Jean Amadou Tigana, né à Bamako, réussira-t-il à étendre l’hégémonie des descendants de Naré Maghann Konaté au-delà de l’Oubangui-Chari ? Un enfant du désert élevé à Monaco, entraîneur des Lions ? Est-ce possible et souhaitable ?
Si l’on donne un certain crédit à la rumeur qui secoue le landerneau depuis quelques jours, Thierry Augustin Edjoa et Mohammed Iya vont réussir ce que Sundiata Keita, le fondateur de l’Empire du Mandingue au XIIIe siècle, n’a jamais pu réaliser. La furia annexionniste du grand empereur, quelque vertigineuse qu’elle ait été, n’a jamais dépassé les limites du Sahel actuel. Les guerriers malinkés et bambaras se sont certes baignés dans les eaux de l’Atlantique sur les plages de Mauritanie, du Sénégal et de Guinée, mais leur ardeur s’est émoussée une fois en face des forêts ivoiriennes. Les Malinkés ne sont pas gens de la forêt.
Vous allez me dire : nous avons déjà eu des bataves, un slave, quelques gaulois, un lusitanien, pourquoi pas un malinké ? Et, de surcroît, pour une fois, un entraîneur dont le bilan n’est pas piqué de hannetons. Car il faut bien l’admettre, Jean Tigana n’est pas, comme on dit au Québec, un deux de pique et, si la rumeur se confirmait, il deviendrait sans doute le premier entraîneur des Lions présentant un profil exemplaire.
Footballeur au talent exceptionnel, élégant et travailleur, Tigana a rapidement connu le succès à la direction de grandes équipes professionnelles. Lyon, mais surtout AS Monaco, qu’il a conduite à la consécration française en 1997 et à la demi-finale de la Ligue des champions en 1998. Fulham, qu’il a fait monter à la première division anglaise à force d’ingéniosité, de patience et de travail, Besiktas, qui gagnera la coupe de Turquie en 2006 et 2007.

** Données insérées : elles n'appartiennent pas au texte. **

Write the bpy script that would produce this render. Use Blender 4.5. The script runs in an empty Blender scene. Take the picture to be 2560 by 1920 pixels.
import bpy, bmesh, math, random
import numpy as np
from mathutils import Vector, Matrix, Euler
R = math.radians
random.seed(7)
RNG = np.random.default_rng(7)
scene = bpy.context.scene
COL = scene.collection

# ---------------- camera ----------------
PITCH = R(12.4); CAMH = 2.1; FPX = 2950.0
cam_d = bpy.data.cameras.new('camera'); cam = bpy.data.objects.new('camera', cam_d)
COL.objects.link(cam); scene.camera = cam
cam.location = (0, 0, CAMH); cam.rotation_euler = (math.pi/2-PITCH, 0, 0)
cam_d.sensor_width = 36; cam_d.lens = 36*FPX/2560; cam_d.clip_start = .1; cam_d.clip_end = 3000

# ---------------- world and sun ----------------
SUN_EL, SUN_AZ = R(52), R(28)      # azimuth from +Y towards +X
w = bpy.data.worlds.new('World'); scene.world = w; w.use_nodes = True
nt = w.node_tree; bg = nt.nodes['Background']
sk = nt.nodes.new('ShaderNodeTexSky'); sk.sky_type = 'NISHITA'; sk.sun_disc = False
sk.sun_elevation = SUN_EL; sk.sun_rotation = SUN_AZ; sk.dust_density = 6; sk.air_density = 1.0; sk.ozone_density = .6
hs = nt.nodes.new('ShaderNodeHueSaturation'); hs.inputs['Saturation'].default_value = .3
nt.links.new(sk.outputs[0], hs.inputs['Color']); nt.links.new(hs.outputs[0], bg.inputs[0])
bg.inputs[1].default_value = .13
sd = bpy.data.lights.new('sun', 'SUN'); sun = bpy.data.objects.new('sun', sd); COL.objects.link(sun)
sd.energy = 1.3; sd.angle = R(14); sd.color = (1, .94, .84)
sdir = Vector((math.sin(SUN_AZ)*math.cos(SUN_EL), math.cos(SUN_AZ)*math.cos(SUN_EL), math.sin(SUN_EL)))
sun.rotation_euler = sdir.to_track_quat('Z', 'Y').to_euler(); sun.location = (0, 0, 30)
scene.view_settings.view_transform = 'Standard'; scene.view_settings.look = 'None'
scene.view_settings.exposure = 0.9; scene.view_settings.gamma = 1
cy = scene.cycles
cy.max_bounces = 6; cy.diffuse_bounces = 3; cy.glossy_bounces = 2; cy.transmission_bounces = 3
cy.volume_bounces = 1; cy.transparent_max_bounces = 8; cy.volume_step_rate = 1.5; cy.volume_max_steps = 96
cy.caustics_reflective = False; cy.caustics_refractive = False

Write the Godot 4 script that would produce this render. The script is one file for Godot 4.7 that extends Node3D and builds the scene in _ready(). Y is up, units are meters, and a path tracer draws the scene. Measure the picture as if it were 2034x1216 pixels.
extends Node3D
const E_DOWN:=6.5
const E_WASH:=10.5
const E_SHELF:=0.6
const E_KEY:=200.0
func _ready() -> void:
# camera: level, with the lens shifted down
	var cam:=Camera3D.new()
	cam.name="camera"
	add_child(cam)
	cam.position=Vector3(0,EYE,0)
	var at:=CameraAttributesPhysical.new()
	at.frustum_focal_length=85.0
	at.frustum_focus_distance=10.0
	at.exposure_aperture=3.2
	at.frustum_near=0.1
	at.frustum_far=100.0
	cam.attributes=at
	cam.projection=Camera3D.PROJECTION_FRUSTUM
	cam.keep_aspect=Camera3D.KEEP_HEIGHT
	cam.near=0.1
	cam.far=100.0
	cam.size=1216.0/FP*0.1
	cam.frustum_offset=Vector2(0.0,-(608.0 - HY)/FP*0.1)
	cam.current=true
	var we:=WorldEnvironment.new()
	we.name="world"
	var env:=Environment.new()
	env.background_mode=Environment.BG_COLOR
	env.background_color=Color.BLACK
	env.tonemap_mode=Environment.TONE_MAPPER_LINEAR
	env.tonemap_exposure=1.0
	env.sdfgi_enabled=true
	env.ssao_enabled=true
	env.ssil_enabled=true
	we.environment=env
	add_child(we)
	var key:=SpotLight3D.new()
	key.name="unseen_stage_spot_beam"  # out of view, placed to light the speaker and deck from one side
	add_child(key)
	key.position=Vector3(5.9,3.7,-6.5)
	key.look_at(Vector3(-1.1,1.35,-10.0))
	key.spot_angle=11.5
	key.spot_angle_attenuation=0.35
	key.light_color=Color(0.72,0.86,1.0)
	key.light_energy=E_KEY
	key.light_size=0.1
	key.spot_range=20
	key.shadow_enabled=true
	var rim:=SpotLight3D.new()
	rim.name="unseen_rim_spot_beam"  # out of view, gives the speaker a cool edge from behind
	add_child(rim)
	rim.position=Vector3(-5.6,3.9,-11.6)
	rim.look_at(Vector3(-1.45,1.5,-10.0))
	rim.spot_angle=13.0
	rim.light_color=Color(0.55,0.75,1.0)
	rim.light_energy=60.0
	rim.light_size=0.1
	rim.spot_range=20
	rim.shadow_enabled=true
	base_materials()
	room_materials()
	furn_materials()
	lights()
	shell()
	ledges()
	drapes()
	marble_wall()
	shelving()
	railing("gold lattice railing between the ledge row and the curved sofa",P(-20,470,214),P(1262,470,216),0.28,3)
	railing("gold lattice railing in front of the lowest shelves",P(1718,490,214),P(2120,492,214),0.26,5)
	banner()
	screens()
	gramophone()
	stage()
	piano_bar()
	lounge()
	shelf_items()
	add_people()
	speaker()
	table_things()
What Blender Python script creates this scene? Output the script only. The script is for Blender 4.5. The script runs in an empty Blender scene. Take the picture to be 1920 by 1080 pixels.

Un élément important de la carrière d’entraîneur de Tigana, et qui est de nature à susciter un espoir légitime chez nous, est le don qu’il a montré, surtout à Monaco, d’exploiter l’expérience de vétérans et l’apport de jeunes. Nous sommes particulièrement sensibles à la façon dont il a su utiliser Fabien Barthez et Enzo Scifo, de véritables icônes à l’époque, pour lancer David Trézéguet et Thierry Henry.
Un autre élément, sans doute aussi important que le premier, est le fait que Tigana, ulcéré par le non-respect de certaines clauses de son contrat par les dirigeants de Besiktas, a démissionné cette année de son poste. Cela n’avait rien à voir avec le non-paiement de son salaire, plutôt avec des principes fondamentaux liés à la réalisation de sa mission d’encadrement de l’équipe. C’est rassurant.
Alors, viendra, viendra pas ? Peu importe, vraiment. Je ne crois pas que Tigana ait été approché ou qu’il ait spontanément posé sa candidature. Il n’acceptera pas, car ce n’est pas dans sa culture du football, d’être à la fois DTN et sélectionneur. De plus, quelque excitante que soit la perspective de diriger les Lions, Tigana est sans doute au courant de toutes les avanies qui ont été infligées aux autres encadreurs par les autorités camerounaises. Je ne pense pas qu’il ait besoin d’un travail à n’importe quel prix.
Les rumeurs comme celle-ci naissent de la fausse idée que les candidats nationaux sont hors-jeu. Je ne crois pas que M. Edjoa, qui seul a un droit de veto que lui confère son rôle de payeur de salaire, ait définitivement écarté les candidats camerounais. Ce que je crois, c’est que M. Edjoa, contrairement aux lamentables ministres qui l’ont précédé, est un fin politique qui sait qu’il n’est rien sans son parti. M. Edjoa est un apparatchik du RDPC et il doit, à cet égard, s’assurer qu’aucune facette de l’activité de son ministère n’échappe à l’influence exclusive de son parti.
Tigana ou n’importe quel vulgaire entraîneur belge ou français ne sera sélectionneur des Lions que si ni Bell, ni Akono, ni Bahoken, ni Omam, ni Kaham… ne réussissent à plaire au RDPC. L’agrément d’un sélectionneur étranger sera donc nécessairement un recrutement par défaut.